Was sucht Bundekanzlerin Merkel in China?

Gerne fliegt die Bundeskanzlerin nach China. Es ist ihr ein nationales Anliegen, dem in ihrem Schlepptau befindlichen, personifiziert mitgeführten Kapital zu Geschäftsabschlüssen zu verhelfen. Nie wird sie dort in Beijing enttäuscht. Die dortige Führung dort hat nämlich eines gefressen, und zwar gern: Sie hat kapiert, was das »Empire« (Negri) des Kapitalismus jenseits aller nationalen »Differenzen« (als bloß solche erscheinen die nationalen Interessensgegensätze) erheischt: Die Anerkennung seiner unschlagbaren Produktivität, seiner Effizienz, seiner Produktivkraft schlechthin, an der auch sie nicht vorbeikommen zu können glaubt. Daß China dies als die Konsequenz aus seiner eigenen Ideologie des ML schließt, juckt die BRD angesichts der profitträchtigen Resultate der »Zusammenarbeit« mitnichten. Was sie allerdings juckt, ist, daß China die politischen Konsequenzen, welche die BRD (ebenso wie die USA) daraus ableiten (Demokratie, Meinungsfreiheit, Wahlen und den ganzen Zirkus), nicht kopiert. Und das obwohl sie zum einen einräumen muß, daß China ohne straffe politische Führung, den Einsatz von ganz viel staatlicher Gewalt, es nie zu einer – duchaus nicht unerwünschten – (ursprünglichen) Akkumulation von Kapital geschafft hätte, und zum anderen, daß es – gerade angesichts der Euro-Krise – immer offensichtlicher wird, wie lästig jener ganze demokratische Zirkus der BRD und ihrem EU-Europa selber geworden ist.

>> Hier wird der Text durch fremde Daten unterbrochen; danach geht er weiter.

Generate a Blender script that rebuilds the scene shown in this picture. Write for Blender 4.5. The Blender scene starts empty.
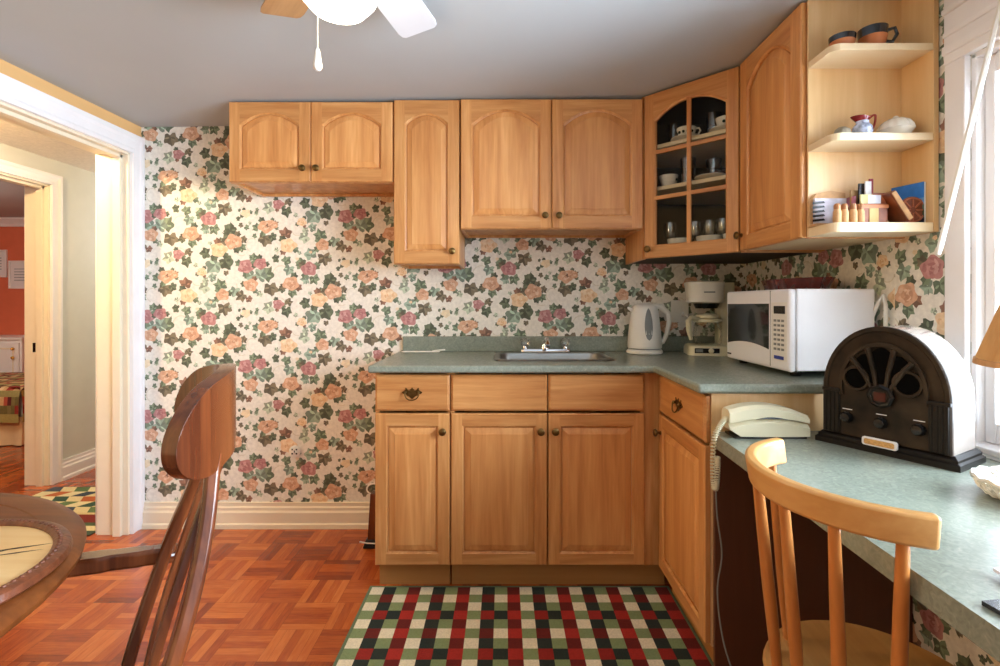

Es ist also nicht allein mit Blick auf die heimische Medienlandschaft – von ARD bis ZDF, von Blöd bis Zeit, von Augsburger bis Frankfurter Allgemeiner, von Stuttgarter bis Nürnberger Nachrichten, von Westdeutscher Allgemeiner bis Süddeutscher Zeitung – mehr als lächerlich, in Beijing (mehr) Meinungsfreiheit, wie Frau Merkel das zu tun nicht entblödet hat, einzufordern.
[Das Meinungsspektrum in China übrigens – jeder Kenner wird das bestätigen können – steht keineswegs hinter dem bundesdeutschen zurück. Selbst in der Unterscheidung von wichtigen und unwichtigen Nachrichten ist man in China im großen und ganzen längst auf westlich-antikommunistisches Niveau herabgesunken.]

Was sieht man an der Entwicklung im ganzen: China möchte den einstigen Systemgegensatz in stinknormale zwischenstaatliche Konkurrenz überführen. Doch an eben jenem an sich qua eingeschlagener Richtung geradewegs gegenstandslos gewordenen Systemgegensatz hält die BRD fest, wenngleich sie ahnt, daß die polit-ökonomische Konkurrenz diesen erschlägt, ja selbst nicht von schlechten Eltern ist: Weshalb sonst würde man in Beijing um Unterstützung bei dem gefährdeten antiamerikanischen Euro-Projekt nachsuchen? Ein Projekt, an dem auch Beijing ein zumindest bedingtes Interesse hat, zielt es doch auf eine Relativierung des Rivalen um das »Empire«, die USA: China möchte – eine glatte Illusion – Ordnung in den kapitalistischen Sauhaufen bringen. Es möchte nach und nach die staatlichen Interessengegensätze auflösen, weil sie der globalen Entwicklung von Produktivkräften entgegenstehen. Es möchte die Gegensätze nicht austragen, sondern überflüssig machen. Deshalb hält es China auch nicht für schwachsinnig, sich überall einzumischen, sich als Anker anzubieten, als Anker für das Euro-Projekt beispielsweise. Und das versteht Beijing übrigens überhaupt nicht so, wie die europäischen Euro-Protagonisten, nämlich antiamerikanisch. Schließlich stützt Beijing den US-Dollar nicht weniger, eilen die us-chinesischen Handelsvolumina von Rekord zu Rekord, auch wenn die USA sich in einigen Punkten nicht fair behandelt fühlen, den von ihnen selber propagierten Freihandel gar nicht so automatisch wie bisher als ihr nationales Erfolgsrezept betrachten können, obschon gleichwohl wollen. Kurzum, China ist mittlerweile ein Protagonist des »Empire« schlechthin.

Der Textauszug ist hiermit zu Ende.